A nuanced perspective.

The Vast Discrepancy in User Demographics Between iOS and Android 

Interesting on two levels. First, the content of the story — these maps and statistics show why simplistic market share comparisons do not even vaguely tell the story of the competitive dynamics between iOS and Android.

Second, it’s an interesting contrast in headline writing. I’m linking to a reprint of the story on Slate. Slate’s headline: “Here’s Why Developers Keep Favoring Apple Over Android”. The original, published on Business Insider: “These Maps Show That Android Is For People With Less Money”. When you look at the web page titles (what you see in your browser tab), the contrast is even more stark: “Apple vs. Android: Developers See a Socioeconomic Divide” vs. “Android Is for Poor People: Maps”.

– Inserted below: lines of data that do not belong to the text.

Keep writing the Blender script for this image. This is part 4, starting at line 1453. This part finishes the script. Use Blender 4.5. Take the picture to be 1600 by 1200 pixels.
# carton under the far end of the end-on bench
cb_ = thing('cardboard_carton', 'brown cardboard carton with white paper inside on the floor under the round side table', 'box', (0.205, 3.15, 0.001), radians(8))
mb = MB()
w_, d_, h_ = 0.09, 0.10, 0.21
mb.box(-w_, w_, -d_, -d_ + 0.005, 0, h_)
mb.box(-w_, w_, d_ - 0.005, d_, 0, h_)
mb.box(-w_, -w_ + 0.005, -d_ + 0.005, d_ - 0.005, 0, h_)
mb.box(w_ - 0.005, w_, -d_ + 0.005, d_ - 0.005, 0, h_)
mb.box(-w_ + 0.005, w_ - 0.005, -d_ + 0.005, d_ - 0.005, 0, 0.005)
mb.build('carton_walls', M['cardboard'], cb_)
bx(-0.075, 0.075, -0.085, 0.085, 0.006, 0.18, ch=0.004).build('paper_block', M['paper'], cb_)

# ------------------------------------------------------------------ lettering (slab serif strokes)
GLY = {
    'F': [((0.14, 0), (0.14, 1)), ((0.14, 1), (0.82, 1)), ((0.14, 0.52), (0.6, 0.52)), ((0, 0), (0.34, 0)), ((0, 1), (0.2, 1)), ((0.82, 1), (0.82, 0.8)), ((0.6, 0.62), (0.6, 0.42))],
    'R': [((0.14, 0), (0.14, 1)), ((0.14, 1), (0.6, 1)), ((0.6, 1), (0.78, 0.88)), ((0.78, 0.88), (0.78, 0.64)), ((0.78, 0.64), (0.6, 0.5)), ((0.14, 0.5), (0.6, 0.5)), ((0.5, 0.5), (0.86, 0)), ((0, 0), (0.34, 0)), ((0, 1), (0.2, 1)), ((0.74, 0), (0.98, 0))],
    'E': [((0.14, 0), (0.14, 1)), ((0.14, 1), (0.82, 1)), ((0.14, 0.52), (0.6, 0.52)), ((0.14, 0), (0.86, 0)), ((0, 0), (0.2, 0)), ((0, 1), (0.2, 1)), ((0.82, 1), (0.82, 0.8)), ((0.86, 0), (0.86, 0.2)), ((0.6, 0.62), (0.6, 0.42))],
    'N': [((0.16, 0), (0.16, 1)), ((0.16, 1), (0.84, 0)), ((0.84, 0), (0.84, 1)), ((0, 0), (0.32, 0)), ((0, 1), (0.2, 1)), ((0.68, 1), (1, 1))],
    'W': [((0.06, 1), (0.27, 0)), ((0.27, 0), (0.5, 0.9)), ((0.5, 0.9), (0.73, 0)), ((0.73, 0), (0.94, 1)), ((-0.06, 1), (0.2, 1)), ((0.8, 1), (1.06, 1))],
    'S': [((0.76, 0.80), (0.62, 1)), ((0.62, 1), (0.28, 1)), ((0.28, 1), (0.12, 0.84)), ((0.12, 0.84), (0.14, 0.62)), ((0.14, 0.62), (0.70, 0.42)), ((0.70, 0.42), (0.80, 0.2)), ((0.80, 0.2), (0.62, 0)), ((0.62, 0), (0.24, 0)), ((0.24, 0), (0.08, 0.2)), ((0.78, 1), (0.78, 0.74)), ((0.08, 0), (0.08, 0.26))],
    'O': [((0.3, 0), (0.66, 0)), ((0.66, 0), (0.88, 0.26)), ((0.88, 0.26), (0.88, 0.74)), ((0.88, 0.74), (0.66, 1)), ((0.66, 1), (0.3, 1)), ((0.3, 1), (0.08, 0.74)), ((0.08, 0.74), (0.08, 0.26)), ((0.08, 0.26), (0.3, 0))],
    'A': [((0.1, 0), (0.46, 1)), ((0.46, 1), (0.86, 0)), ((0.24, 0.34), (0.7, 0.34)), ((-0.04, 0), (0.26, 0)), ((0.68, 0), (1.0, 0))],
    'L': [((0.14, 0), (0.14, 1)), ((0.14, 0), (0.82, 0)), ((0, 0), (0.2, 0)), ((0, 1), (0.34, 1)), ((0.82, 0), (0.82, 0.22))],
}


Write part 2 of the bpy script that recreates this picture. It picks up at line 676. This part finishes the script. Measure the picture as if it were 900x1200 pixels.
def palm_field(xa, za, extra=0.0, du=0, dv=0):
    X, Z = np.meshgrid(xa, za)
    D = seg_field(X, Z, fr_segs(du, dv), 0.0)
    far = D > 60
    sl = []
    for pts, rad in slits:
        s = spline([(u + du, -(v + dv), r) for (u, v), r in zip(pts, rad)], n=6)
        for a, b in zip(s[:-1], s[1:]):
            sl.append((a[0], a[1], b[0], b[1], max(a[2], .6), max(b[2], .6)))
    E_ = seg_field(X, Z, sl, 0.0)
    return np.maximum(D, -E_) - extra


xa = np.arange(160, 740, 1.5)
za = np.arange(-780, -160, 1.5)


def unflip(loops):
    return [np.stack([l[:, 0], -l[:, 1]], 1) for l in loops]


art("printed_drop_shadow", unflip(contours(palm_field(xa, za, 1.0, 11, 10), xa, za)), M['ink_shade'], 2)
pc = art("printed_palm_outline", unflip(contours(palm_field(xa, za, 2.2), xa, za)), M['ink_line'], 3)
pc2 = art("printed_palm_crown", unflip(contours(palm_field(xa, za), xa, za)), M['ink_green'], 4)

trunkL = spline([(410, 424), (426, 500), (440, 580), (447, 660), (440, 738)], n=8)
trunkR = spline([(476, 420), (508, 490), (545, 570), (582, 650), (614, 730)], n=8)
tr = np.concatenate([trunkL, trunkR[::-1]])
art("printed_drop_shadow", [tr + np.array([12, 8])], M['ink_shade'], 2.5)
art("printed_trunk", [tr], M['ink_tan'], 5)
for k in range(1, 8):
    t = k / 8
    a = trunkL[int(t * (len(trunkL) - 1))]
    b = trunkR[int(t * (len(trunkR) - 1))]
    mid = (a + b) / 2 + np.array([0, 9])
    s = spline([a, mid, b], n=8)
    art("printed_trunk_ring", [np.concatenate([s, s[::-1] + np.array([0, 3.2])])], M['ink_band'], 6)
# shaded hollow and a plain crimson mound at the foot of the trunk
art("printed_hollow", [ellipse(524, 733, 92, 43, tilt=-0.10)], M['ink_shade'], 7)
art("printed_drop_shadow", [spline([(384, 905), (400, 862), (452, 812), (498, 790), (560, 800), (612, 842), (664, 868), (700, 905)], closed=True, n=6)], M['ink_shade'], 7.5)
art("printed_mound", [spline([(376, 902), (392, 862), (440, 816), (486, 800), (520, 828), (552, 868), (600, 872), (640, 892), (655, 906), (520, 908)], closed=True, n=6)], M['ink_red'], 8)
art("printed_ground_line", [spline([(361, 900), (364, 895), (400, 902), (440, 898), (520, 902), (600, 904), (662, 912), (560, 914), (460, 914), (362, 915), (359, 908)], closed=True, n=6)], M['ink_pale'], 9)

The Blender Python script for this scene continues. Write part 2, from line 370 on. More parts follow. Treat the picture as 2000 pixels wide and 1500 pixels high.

How Politics Makes Us Stupid 

Fascinating piece by Ezra Klein, for the newly launched Vox:

Kahan calls this theory Identity-Protective Cognition: “As a way of avoiding dissonance and estrangement from valued groups, individuals subconsciously resist factual information that threatens their defining values.” Elsewhere, he puts it even more pithily: “What we believe about the facts,” he writes, “tells us who we are.” And the most important psychological imperative most of us have in a given day is protecting our idea of who we are, and our relationships with the people we trust and love.

Kahan’s research tells us we can’t trust our own reason. How do we reason our way out of that?

This is one reason why I went to Build last week — I don’t want to fall into this trap. I want to find the best in design and technology, no matter the platform.